They want politicians to scrap plans to make the station, which is currently the end of the line, a through-route, and for a simple and cheaper modernisation instead.

A poll also this week showed that 54 percent of the people in the state would like to see the project abandoned, despite a 2011 referendum and which showed a majority of nearly 59 percent behind the project.

But after it was revealed in December that the initial budget was set to rise by more than a billion euros to €5.5 billion, some locals seem to have had a change of heart.

A parliamentary committee is due to hear from Federal Transport Minister Peter Ramsauer, Rüdiger Grube, head of Deutsche Bahn, the state-owned rail company responsible for the project, and others involved. They are due to explain why the project has gone so over budget.

Green state premier Winfried Kretschmann said opinion polls could not replace the 2011 referendum.

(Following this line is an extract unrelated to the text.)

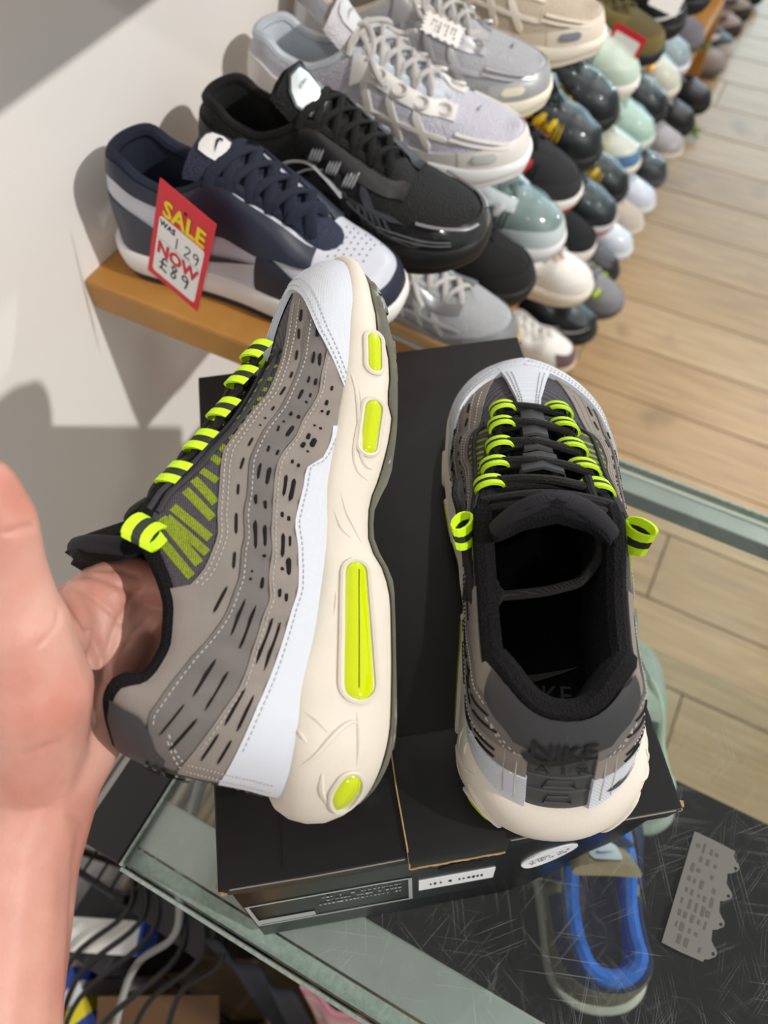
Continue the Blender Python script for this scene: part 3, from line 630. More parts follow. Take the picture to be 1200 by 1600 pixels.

"Considering the now-known billions of euros of increased cost and the disastrous communication of the Bahn, I can certainly understand that the poll showed a change of heart against the Stuttgart 21 project," he said.

And although he said his Green-led coalition with the Social Democrats was not considering stopping the project, he said it had a constructively critical view of its progress.

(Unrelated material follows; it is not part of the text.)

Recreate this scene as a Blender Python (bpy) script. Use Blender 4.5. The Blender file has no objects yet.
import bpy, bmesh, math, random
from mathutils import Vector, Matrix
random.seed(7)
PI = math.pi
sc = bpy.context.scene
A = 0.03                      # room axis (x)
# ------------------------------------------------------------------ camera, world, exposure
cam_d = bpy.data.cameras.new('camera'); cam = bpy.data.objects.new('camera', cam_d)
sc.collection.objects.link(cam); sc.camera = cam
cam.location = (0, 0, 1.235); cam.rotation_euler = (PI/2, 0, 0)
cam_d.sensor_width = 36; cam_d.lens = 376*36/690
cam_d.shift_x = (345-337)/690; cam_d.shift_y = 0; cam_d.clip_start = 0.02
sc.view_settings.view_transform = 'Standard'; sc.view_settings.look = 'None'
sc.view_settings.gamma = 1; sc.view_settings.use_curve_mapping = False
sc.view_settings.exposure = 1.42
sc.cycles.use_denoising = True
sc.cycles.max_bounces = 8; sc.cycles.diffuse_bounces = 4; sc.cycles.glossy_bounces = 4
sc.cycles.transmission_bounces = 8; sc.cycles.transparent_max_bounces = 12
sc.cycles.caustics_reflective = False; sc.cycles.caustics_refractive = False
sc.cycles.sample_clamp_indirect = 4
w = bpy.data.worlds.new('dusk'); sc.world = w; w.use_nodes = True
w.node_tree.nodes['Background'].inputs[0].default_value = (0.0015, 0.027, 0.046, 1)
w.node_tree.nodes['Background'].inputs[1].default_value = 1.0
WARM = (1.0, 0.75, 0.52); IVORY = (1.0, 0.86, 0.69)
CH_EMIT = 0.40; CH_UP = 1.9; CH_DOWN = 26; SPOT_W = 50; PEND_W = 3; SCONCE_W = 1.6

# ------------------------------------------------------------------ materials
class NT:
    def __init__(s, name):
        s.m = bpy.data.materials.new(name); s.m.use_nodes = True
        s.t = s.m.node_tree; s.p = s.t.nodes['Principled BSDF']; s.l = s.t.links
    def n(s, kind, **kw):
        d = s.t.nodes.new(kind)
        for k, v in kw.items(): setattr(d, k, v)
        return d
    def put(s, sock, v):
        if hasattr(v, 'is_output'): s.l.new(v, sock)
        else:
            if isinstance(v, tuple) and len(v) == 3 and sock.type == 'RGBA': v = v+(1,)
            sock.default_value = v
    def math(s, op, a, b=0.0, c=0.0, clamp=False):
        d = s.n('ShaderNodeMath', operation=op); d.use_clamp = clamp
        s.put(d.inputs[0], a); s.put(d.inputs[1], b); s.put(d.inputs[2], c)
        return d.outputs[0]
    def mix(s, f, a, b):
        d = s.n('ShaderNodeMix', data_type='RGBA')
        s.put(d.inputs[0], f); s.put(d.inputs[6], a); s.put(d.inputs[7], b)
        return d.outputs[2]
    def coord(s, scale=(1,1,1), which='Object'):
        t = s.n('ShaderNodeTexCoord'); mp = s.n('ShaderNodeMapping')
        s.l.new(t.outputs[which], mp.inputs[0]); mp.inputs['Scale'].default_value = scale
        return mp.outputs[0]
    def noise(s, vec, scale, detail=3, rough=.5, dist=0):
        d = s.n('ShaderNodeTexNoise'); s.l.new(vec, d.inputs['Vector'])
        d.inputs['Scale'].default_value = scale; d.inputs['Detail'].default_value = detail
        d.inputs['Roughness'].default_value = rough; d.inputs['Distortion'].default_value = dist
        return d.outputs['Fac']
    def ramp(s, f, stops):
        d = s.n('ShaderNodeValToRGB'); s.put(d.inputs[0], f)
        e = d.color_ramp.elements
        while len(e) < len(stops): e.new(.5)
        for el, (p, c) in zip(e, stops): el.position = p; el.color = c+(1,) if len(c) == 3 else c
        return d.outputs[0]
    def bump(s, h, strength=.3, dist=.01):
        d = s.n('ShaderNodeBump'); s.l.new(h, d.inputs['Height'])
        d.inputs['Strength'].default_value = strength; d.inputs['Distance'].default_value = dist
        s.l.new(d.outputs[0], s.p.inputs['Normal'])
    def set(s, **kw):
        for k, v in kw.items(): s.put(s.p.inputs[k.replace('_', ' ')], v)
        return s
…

Ramsauer also said on Tuesday he thought the project should continue despite the huge increase in costs.

"At the moment it looks as if the continuation, with minimization of foreseeable costs, would be the most sensible way forward," he told public television ARD show Morgenmagazin.

"The question is not whether one can go back to zero, because that is completely impossible." The point was now to figure how to get the best resolution for the transport problems of the Stuttgart area, he said.

The original plan was to build 57 kilometres of new track and rebuild Stuttgart's main train station underground.